Question

Quality of Service (QoS) was designed to manage bandwidth usage, which implicitly assumes that applications compete for that (limited) resource. Is that really, ever a concern for ANY applications these days?

It also assumes that the QoS protocols and Internet Protocol options are implemented on both client and server ends, and recognized and honored on each network element in between (e.g., all switches, routers, proxies, and NATs). Is that ever true on anything other than, maybe, between two hosts on the same subnet, or on a highly-managed enterprise network?

And finally, has anyone ever used the QoS APIs AND identified an actual benefit? In other words, did it ever "save the day", and avert a problem that would surely have happened otherwise?

thanks, bob

Was it helpful?

Solution

Clearly, the answer is no, the Winsock QoS API's are not useful. It is not that QoS itself is useless, just that socket-level QoS need not be set by application developers.

Some devices, like SIP-based phones, set the ToS bits (Differentiated Services Code Points) in the Internet Protocol headers in outgoing packets, to provide class-based QoS to aggregates of traffic. Most often, however, traffic classification is done by routers, which set the DSCP after classifying by (layer 3, TCP or UDP) port number, among other things. Hence, QoS is mostly the concern of network managers, not application developers.

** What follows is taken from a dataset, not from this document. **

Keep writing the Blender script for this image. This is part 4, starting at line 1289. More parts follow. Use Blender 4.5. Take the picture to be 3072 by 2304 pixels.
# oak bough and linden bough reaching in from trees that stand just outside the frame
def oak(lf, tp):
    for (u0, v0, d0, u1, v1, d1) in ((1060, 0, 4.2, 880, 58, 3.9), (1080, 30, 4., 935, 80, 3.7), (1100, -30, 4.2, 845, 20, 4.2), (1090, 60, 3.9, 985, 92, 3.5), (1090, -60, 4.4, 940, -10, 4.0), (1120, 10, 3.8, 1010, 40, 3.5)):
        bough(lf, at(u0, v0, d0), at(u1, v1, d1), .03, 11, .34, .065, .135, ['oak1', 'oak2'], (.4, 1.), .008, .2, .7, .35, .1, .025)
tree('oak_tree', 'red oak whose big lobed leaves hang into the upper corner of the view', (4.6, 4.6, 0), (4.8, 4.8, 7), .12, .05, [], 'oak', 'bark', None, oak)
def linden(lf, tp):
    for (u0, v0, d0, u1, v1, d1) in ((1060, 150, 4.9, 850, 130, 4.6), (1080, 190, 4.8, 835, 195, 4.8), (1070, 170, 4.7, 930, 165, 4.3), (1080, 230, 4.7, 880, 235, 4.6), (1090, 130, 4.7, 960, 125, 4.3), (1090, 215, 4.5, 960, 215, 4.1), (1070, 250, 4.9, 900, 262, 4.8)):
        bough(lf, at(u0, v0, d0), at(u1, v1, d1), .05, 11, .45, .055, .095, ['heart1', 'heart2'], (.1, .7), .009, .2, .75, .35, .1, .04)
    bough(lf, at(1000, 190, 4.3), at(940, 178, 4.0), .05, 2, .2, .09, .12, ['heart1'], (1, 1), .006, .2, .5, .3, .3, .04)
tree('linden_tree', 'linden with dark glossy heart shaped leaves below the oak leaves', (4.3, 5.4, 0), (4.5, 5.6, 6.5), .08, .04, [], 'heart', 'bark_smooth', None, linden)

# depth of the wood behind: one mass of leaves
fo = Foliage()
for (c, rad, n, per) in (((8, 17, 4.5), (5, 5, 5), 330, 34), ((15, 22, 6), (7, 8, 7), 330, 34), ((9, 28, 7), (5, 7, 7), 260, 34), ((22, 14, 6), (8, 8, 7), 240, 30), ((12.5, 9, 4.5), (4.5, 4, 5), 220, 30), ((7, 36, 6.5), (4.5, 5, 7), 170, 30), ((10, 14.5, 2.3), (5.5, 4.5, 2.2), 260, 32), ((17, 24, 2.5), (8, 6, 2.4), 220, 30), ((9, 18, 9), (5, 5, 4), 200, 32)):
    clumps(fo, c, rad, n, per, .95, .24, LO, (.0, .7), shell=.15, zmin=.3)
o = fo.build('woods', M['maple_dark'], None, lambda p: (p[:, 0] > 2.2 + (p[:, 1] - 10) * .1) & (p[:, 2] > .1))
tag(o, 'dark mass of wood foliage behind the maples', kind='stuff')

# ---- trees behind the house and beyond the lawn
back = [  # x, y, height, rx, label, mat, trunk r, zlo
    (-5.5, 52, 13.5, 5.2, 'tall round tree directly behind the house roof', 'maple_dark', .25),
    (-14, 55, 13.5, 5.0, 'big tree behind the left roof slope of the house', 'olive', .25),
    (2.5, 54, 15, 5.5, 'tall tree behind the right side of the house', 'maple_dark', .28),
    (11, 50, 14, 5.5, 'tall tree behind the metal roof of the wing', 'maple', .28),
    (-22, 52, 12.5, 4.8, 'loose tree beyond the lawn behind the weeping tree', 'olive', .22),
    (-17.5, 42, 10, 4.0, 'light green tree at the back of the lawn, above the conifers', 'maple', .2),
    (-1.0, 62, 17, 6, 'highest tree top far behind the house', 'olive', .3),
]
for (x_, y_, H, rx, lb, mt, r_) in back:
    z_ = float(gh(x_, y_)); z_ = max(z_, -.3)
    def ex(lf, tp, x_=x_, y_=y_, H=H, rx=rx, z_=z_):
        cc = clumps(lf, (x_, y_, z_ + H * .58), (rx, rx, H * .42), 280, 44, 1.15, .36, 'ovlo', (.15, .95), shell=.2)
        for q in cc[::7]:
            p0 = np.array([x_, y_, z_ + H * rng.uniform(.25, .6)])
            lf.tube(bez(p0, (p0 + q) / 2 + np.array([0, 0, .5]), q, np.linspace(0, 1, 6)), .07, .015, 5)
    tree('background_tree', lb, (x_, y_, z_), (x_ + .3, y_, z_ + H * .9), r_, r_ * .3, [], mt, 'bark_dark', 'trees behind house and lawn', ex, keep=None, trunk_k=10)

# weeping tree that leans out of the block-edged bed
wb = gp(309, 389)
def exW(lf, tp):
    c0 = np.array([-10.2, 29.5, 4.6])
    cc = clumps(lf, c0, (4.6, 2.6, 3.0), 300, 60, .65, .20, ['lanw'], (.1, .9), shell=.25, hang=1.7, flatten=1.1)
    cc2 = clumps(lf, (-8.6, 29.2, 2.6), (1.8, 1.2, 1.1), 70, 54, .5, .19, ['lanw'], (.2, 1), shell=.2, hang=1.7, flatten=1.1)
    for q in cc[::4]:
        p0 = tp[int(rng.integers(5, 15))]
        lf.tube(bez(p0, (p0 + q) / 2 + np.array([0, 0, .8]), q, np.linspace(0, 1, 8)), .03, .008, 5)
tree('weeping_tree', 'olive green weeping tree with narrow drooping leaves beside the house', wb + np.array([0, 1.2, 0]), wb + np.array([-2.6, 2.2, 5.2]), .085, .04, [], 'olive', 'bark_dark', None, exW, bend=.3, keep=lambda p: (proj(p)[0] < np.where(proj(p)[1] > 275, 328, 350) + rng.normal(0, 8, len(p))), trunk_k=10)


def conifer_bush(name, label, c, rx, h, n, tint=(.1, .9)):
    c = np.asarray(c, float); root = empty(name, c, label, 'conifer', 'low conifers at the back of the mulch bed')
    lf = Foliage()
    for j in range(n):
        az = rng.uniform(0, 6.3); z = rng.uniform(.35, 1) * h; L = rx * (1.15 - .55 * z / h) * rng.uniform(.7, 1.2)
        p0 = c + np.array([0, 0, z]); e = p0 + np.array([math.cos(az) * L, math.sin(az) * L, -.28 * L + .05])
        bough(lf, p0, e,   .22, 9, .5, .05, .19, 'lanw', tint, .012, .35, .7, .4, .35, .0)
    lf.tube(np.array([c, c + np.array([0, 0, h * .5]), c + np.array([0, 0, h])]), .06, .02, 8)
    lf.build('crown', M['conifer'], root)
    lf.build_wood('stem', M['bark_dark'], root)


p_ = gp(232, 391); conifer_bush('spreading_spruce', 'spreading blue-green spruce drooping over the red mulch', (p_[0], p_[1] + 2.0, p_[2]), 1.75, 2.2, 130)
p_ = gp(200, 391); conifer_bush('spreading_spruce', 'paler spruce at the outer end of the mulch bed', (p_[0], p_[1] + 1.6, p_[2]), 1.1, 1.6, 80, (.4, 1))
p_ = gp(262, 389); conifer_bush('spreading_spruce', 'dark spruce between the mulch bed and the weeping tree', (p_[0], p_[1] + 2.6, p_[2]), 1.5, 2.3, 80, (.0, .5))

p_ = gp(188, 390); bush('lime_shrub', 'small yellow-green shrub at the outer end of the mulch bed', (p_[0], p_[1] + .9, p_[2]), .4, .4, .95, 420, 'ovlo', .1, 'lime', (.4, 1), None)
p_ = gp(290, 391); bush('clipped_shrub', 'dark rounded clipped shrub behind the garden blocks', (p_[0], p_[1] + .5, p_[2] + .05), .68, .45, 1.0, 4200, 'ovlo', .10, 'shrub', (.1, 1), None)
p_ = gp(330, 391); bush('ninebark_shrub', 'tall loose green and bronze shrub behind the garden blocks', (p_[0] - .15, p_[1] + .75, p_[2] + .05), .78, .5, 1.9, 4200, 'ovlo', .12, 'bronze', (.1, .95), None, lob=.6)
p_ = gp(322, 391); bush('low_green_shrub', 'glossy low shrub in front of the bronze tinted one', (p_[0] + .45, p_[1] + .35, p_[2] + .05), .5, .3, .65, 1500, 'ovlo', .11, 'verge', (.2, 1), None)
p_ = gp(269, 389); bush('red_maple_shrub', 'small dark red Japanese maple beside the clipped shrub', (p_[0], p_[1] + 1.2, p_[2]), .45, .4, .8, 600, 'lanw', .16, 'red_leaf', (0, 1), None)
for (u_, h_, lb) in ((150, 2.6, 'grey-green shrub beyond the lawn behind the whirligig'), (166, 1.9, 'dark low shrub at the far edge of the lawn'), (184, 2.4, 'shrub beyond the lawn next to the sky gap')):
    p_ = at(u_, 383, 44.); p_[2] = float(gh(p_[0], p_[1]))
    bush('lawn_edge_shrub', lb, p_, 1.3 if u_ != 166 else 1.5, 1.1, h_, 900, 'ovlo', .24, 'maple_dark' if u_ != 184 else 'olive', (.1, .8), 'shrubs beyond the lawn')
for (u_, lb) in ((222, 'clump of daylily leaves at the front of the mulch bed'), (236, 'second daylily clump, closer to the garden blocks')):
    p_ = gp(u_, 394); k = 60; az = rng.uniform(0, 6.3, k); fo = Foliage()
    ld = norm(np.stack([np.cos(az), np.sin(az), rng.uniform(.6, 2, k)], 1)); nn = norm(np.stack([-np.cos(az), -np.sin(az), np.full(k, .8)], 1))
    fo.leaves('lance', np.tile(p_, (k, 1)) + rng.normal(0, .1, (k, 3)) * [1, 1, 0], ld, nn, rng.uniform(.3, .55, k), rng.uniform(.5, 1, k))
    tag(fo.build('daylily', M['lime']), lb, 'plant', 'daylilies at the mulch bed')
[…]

For more information on where Differentiated Services are appropriate, see IETF RFC 4594 "Guidelines for DiffServ Service Classes".

OTHER TIPS

Skype for Business marks its two different classes of traffic with two different DSCP values:

  • Audio: EF (Expedited Forwarding, DSCP 46)
  • Video: AF41 (Assuring Forwarding, DSCP 34)

And, at one point, both Steam and Blizzard marked their bulk download traffic with a DSCP.

It's a useful thing that nobody does because nobody honors it, and nobody honors it because nobody does it. The only way to combat that is education.

Also note that by default after Windows 2000 you cannot manually set the IP_TOS header value unless you're an administrator. Allowing non-admin programs to set their own QoS would violate QoS policies.

On Windows 2000-based, Windows XP-based, or Windows Server 2003-based host devices, the Generic Quality of Service (GQOS) implementation determines the DSCP marking. A Winsock GQOS program triggers the RSVP service provider to submit policy and resource checks to determine the policy control and the availability of resources along a network data path. If the intended resource usage is approved, the QOS Packet Scheduler service marks the DSCP prioritization in the IP packet headers. The IP_TOS option with the setsockopt function would bypass Windows 2000, Windows XP, or Windows Server 2003 QOS policy control, and thus is disabled by default on these versions of Windows.

Microsoft recommends that you implement GQOS in your Winsock programs to take advantage of the Windows 2000, Windows XP, and Windows Server 2003 GQOS capabilities.

That's why the Generic QoS api was created; request a QoS and you will get it if approved.